== Data listing ==

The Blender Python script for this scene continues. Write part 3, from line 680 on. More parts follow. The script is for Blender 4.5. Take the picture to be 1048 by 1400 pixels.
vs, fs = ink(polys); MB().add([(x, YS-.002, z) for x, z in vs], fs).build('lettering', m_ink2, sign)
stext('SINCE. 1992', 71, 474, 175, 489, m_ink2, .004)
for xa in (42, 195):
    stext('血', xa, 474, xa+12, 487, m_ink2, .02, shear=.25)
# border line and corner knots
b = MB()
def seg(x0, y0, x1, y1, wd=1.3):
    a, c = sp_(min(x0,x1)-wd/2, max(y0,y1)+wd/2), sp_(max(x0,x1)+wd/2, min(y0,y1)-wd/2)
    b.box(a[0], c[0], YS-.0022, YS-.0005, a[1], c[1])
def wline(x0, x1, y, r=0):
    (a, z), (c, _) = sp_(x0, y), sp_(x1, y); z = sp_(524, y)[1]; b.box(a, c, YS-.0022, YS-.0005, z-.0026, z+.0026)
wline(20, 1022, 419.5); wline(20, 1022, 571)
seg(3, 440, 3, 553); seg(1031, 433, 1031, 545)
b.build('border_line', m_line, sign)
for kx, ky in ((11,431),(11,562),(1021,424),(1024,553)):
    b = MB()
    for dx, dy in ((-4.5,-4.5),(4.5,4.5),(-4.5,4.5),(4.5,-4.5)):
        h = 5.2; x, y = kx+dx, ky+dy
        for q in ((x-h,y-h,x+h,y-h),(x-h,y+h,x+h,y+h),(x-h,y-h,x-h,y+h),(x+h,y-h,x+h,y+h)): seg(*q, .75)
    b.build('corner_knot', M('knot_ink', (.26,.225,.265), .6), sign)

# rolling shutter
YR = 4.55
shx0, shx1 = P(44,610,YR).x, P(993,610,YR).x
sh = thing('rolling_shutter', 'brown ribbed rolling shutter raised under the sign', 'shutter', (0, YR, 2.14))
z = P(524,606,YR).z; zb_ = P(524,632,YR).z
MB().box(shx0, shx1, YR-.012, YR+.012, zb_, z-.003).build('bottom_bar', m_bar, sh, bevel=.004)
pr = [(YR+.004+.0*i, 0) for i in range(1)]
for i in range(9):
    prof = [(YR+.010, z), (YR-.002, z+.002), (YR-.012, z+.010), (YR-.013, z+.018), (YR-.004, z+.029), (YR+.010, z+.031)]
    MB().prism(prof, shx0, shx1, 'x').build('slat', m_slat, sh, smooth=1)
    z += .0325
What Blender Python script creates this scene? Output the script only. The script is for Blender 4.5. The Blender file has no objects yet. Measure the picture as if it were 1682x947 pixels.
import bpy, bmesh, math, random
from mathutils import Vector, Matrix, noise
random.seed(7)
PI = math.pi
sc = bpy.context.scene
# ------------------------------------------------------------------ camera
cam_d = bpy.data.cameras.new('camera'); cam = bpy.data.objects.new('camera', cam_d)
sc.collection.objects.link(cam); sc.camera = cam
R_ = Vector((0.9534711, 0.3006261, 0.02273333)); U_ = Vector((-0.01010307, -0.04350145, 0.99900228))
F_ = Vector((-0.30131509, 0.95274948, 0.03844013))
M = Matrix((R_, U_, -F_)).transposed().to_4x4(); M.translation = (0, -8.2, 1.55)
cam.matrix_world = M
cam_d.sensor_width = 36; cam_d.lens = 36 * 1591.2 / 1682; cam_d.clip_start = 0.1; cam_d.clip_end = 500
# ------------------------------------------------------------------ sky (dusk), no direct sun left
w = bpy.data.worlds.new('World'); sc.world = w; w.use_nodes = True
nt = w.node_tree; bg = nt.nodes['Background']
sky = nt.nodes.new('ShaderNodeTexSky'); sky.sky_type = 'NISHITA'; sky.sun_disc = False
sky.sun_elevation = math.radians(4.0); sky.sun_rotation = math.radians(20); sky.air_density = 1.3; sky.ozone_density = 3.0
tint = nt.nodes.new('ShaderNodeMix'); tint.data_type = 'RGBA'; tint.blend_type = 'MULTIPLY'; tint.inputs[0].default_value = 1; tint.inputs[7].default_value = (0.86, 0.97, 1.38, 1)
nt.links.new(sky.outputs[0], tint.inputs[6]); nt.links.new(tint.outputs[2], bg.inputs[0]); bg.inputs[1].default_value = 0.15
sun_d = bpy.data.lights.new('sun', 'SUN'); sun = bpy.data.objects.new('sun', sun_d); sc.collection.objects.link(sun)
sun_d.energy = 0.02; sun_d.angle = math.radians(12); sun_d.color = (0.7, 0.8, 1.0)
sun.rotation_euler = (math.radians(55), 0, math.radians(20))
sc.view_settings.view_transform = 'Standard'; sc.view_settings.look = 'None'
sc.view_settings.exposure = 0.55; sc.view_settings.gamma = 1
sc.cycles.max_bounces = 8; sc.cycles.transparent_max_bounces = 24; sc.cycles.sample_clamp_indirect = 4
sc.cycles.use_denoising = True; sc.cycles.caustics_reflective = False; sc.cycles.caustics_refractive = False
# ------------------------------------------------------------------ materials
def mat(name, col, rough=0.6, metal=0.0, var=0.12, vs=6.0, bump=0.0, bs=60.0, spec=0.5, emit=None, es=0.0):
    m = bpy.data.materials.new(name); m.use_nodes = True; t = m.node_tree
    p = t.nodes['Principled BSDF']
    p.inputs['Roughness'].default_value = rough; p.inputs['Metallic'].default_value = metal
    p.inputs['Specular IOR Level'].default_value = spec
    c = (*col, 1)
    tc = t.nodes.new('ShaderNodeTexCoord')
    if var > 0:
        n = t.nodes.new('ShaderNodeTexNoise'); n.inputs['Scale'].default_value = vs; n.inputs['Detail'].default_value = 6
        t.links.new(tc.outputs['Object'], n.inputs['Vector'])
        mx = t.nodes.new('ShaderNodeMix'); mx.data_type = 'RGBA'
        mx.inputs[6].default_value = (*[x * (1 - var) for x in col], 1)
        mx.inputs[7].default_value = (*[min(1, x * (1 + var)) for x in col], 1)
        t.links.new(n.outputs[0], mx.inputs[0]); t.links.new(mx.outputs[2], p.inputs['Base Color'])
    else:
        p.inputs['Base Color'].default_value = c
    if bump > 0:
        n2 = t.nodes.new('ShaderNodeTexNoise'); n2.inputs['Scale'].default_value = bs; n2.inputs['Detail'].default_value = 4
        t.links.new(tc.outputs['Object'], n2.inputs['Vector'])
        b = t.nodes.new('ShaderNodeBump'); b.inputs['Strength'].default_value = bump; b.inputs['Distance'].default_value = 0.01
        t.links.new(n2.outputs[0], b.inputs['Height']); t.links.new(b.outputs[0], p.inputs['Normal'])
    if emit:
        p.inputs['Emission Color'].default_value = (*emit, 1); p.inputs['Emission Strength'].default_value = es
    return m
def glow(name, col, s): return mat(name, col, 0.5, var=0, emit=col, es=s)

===

◆ Given exercise
Output all of the data above without any alteration.

◆ Expected answer
The Blender Python script for this scene continues. Write part 3, from line 680 on. More parts follow. The script is for Blender 4.5. Take the picture to be 1048 by 1400 pixels.
vs, fs = ink(polys); MB().add([(x, YS-.002, z) for x, z in vs], fs).build('lettering', m_ink2, sign)
stext('SINCE. 1992', 71, 474, 175, 489, m_ink2, .004)
for xa in (42, 195):
    stext('血', xa, 474, xa+12, 487, m_ink2, .02, shear=.25)
# border line and corner knots
b = MB()
def seg(x0, y0, x1, y1, wd=1.3):
    a, c = sp_(min(x0,x1)-wd/2, max(y0,y1)+wd/2), sp_(max(x0,x1)+wd/2, min(y0,y1)-wd/2)
    b.box(a[0], c[0], YS-.0022, YS-.0005, a[1], c[1])
def wline(x0, x1, y, r=0):
    (a, z), (c, _) = sp_(x0, y), sp_(x1, y); z = sp_(524, y)[1]; b.box(a, c, YS-.0022, YS-.0005, z-.0026, z+.0026)
wline(20, 1022, 419.5); wline(20, 1022, 571)
seg(3, 440, 3, 553); seg(1031, 433, 1031, 545)
b.build('border_line', m_line, sign)
for kx, ky in ((11,431),(11,562),(1021,424),(1024,553)):
    b = MB()
    for dx, dy in ((-4.5,-4.5),(4.5,4.5),(-4.5,4.5),(4.5,-4.5)):
        h = 5.2; x, y = kx+dx, ky+dy
        for q in ((x-h,y-h,x+h,y-h),(x-h,y+h,x+h,y+h),(x-h,y-h,x-h,y+h),(x+h,y-h,x+h,y+h)): seg(*q, .75)
    b.build('corner_knot', M('knot_ink', (.26,.225,.265), .6), sign)

# rolling shutter
YR = 4.55
shx0, shx1 = P(44,610,YR).x, P(993,610,YR).x
sh = thing('rolling_shutter', 'brown ribbed rolling shutter raised under the sign', 'shutter', (0, YR, 2.14))
z = P(524,606,YR).z; zb_ = P(524,632,YR).z
MB().box(shx0, shx1, YR-.012, YR+.012, zb_, z-.003).build('bottom_bar', m_bar, sh, bevel=.004)
pr = [(YR+.004+.0*i, 0) for i in range(1)]
for i in range(9):
    prof = [(YR+.010, z), (YR-.002, z+.002), (YR-.012, z+.010), (YR-.013, z+.018), (YR-.004, z+.029), (YR+.010, z+.031)]
    MB().prism(prof, shx0, shx1, 'x').build('slat', m_slat, sh, smooth=1)
    z += .0325
What Blender Python script creates this scene? Output the script only. The script is for Blender 4.5. The Blender file has no objects yet. Measure the picture as if it were 1682x947 pixels.
import bpy, bmesh, math, random
from mathutils import Vector, Matrix, noise
random.seed(7)
PI = math.pi
sc = bpy.context.scene
# ------------------------------------------------------------------ camera
cam_d = bpy.data.cameras.new('camera'); cam = bpy.data.objects.new('camera', cam_d)
sc.collection.objects.link(cam); sc.camera = cam
R_ = Vector((0.9534711, 0.3006261, 0.02273333)); U_ = Vector((-0.01010307, -0.04350145, 0.99900228))
F_ = Vector((-0.30131509, 0.95274948, 0.03844013))
M = Matrix((R_, U_, -F_)).transposed().to_4x4(); M.translation = (0, -8.2, 1.55)
cam.matrix_world = M
cam_d.sensor_width = 36; cam_d.lens = 36 * 1591.2 / 1682; cam_d.clip_start = 0.1; cam_d.clip_end = 500
# ------------------------------------------------------------------ sky (dusk), no direct sun left
w = bpy.data.worlds.new('World'); sc.world = w; w.use_nodes = True
nt = w.node_tree; bg = nt.nodes['Background']
sky = nt.nodes.new('ShaderNodeTexSky'); sky.sky_type = 'NISHITA'; sky.sun_disc = False
sky.sun_elevation = math.radians(4.0); sky.sun_rotation = math.radians(20); sky.air_density = 1.3; sky.ozone_density = 3.0
tint = nt.nodes.new('ShaderNodeMix'); tint.data_type = 'RGBA'; tint.blend_type = 'MULTIPLY'; tint.inputs[0].default_value = 1; tint.inputs[7].default_value = (0.86, 0.97, 1.38, 1)
nt.links.new(sky.outputs[0], tint.inputs[6]); nt.links.new(tint.outputs[2], bg.inputs[0]); bg.inputs[1].default_value = 0.15
sun_d = bpy.data.lights.new('sun', 'SUN'); sun = bpy.data.objects.new('sun', sun_d); sc.collection.objects.link(sun)
sun_d.energy = 0.02; sun_d.angle = math.radians(12); sun_d.color = (0.7, 0.8, 1.0)
sun.rotation_euler = (math.radians(55), 0, math.radians(20))
sc.view_settings.view_transform = 'Standard'; sc.view_settings.look = 'None'
sc.view_settings.exposure = 0.55; sc.view_settings.gamma = 1
sc.cycles.max_bounces = 8; sc.cycles.transparent_max_bounces = 24; sc.cycles.sample_clamp_indirect = 4
sc.cycles.use_denoising = True; sc.cycles.caustics_reflective = False; sc.cycles.caustics_refractive = False
# ------------------------------------------------------------------ materials
def mat(name, col, rough=0.6, metal=0.0, var=0.12, vs=6.0, bump=0.0, bs=60.0, spec=0.5, emit=None, es=0.0):
    m = bpy.data.materials.new(name); m.use_nodes = True; t = m.node_tree
    p = t.nodes['Principled BSDF']
    p.inputs['Roughness'].default_value = rough; p.inputs['Metallic'].default_value = metal
    p.inputs['Specular IOR Level'].default_value = spec
    c = (*col, 1)
    tc = t.nodes.new('ShaderNodeTexCoord')
    if var > 0:
        n = t.nodes.new('ShaderNodeTexNoise'); n.inputs['Scale'].default_value = vs; n.inputs['Detail'].default_value = 6
        t.links.new(tc.outputs['Object'], n.inputs['Vector'])
        mx = t.nodes.new('ShaderNodeMix'); mx.data_type = 'RGBA'
        mx.inputs[6].default_value = (*[x * (1 - var) for x in col], 1)
        mx.inputs[7].default_value = (*[min(1, x * (1 + var)) for x in col], 1)
        t.links.new(n.outputs[0], mx.inputs[0]); t.links.new(mx.outputs[2], p.inputs['Base Color'])
    else:
        p.inputs['Base Color'].default_value = c
    if bump > 0:
        n2 = t.nodes.new('ShaderNodeTexNoise'); n2.inputs['Scale'].default_value = bs; n2.inputs['Detail'].default_value = 4
        t.links.new(tc.outputs['Object'], n2.inputs['Vector'])
        b = t.nodes.new('ShaderNodeBump'); b.inputs['Strength'].default_value = bump; b.inputs['Distance'].default_value = 0.01
        t.links.new(n2.outputs[0], b.inputs['Height']); t.links.new(b.outputs[0], p.inputs['Normal'])
    if emit:
        p.inputs['Emission Color'].default_value = (*emit, 1); p.inputs['Emission Strength'].default_value = es
    return m
def glow(name, col, s): return mat(name, col, 0.5, var=0, emit=col, es=s)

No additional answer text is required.